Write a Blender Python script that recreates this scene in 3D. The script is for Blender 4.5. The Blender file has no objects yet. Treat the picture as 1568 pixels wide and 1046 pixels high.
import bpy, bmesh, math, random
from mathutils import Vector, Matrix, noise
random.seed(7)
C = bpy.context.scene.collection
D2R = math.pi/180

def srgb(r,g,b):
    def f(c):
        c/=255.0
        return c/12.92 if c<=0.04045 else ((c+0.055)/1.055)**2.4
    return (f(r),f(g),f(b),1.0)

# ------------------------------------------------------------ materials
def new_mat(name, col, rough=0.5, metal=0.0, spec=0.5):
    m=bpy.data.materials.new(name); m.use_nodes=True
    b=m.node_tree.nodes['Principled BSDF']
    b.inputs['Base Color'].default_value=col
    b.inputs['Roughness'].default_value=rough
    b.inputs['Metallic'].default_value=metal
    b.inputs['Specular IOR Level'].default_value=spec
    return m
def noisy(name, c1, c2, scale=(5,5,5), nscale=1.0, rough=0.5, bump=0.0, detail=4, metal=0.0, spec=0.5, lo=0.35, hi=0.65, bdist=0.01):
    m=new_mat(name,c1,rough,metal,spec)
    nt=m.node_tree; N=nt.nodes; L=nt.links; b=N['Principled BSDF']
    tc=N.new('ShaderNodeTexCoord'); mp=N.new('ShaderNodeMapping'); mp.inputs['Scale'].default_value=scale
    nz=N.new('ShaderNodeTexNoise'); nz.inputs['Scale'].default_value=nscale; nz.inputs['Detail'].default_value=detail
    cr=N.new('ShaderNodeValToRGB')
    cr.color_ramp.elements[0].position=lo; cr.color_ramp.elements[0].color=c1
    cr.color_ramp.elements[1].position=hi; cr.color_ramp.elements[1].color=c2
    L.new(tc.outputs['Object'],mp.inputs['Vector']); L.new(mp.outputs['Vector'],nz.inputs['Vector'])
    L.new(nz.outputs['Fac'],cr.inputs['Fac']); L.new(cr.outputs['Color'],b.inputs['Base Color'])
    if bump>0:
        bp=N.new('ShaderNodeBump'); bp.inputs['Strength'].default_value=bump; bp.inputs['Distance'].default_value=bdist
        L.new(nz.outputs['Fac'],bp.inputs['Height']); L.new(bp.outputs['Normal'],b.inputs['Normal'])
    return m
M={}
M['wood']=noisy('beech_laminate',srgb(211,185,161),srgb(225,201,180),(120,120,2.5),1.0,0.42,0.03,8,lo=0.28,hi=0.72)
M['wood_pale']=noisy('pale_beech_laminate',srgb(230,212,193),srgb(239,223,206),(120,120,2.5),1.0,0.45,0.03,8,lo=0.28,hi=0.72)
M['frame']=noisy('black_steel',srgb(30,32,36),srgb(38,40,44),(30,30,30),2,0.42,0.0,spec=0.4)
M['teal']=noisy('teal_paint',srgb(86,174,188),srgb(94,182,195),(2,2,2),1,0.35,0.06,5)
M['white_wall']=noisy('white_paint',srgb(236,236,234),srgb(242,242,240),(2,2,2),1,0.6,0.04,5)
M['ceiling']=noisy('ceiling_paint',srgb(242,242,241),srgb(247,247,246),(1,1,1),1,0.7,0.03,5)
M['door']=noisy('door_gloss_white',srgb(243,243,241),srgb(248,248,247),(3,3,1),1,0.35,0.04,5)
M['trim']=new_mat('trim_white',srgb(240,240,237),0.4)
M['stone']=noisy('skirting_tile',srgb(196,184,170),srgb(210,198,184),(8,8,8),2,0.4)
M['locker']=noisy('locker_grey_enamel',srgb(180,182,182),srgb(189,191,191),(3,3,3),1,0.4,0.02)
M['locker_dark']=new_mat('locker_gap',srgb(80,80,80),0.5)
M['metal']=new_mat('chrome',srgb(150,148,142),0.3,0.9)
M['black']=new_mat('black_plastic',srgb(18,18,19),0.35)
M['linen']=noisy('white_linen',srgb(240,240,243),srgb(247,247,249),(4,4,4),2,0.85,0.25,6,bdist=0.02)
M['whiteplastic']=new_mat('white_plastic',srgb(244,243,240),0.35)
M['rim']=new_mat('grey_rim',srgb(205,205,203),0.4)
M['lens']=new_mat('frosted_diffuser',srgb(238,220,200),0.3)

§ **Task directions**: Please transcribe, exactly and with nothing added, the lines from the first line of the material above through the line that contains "return (f(r),f(g),f(b),1.0)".

§ **Task output**:
Write a Blender Python script that recreates this scene in 3D. The script is for Blender 4.5. The Blender file has no objects yet. Treat the picture as 1568 pixels wide and 1046 pixels high.
import bpy, bmesh, math, random
from mathutils import Vector, Matrix, noise
random.seed(7)
C = bpy.context.scene.collection
D2R = math.pi/180

def srgb(r,g,b):
    def f(c):
        c/=255.0
        return c/12.92 if c<=0.04045 else ((c+0.055)/1.055)**2.4
    return (f(r),f(g),f(b),1.0)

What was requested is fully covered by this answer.